Question

How do you factor completely: $2{{x}^{2}}-28x+98$?

Answer 1

Hint: We will look at the concept of factoring a polynomial. We will simplify the given polynomial by taking out common factors. Then we will split the middle term in such a manner that there will be a common factor in two terms and another common factor in the other two terms. We will take out these common terms and obtain the factors of the given polynomial.

Complete step by step answer:
The given polynomial is $2{{x}^{2}}-28x+98$. Now, we can see that all the three terms are divisible by 2. So, we will take out 2 as a common factor. We obtain the following expression,
$2{{x}^{2}}-28x+98=2\left( {{x}^{2}}-14x+49 \right)$
Now, the middle term is $-14$. We can split the middle term as $-14x=-7x-7x$. So, the expression we have will become
$2{{x}^{2}}-28x+98=2\left( {{x}^{2}}-7x-7x+49 \right)$
In the above expression, on the right hand side, we can see that there are pairs of terms that have a common factor. The first and the second term have $x$ as a common factor. Since $49=-7\times -7$ we can see that the third and the fourth term have $-7$ as a common factor. Therefore, we can write the right hand side of the above expression as the following,
$2{{x}^{2}}-28x+98=2\left( x\left( x-7 \right)-7\left( x-7 \right) \right)$
Now, from inside the outer bracket, we can take $\left( x-7 \right)$ as a common factor.

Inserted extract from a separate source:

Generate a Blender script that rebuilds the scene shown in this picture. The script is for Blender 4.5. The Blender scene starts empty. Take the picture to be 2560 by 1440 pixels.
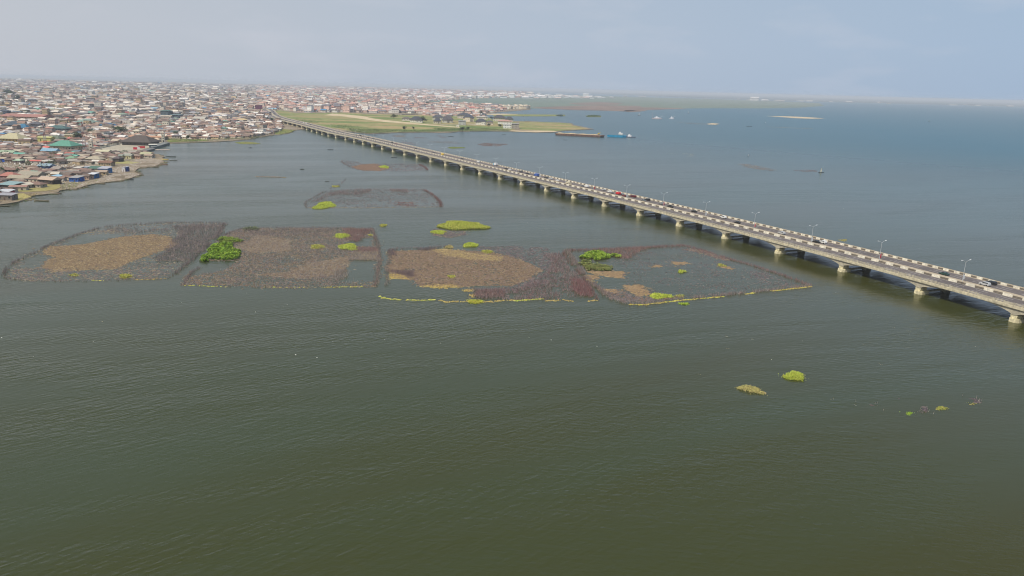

Therefore we get the following,
$\begin{align}
  & 2{{x}^{2}}-28x+98=2\left( x-7 \right)\left( x-7 \right) \\
 & \therefore 2{{x}^{2}}-28x+98=2{{\left( x-7 \right)}^{2}} \\
\end{align}$

Note: We can use the algebraic identity ${{\left( x+y \right)}^{2}}={{x}^{2}}+2xy+{{y}^{2}}$ to obtain the factors of the given polynomial. After taking out 2 as the common factor, we are left with the polynomial, ${{x}^{2}}-14x+49$. We can see that ${{x}^{2}}-14x+49={{x}^{2}}-2\times 7\times x+{{7}^{2}}$. So, comparing it with the identity mentioned before, we can see that the expression is clearly the expansion of ${{\left( x-7 \right)}^{2}}$. We arrive at the same solution using this method as well.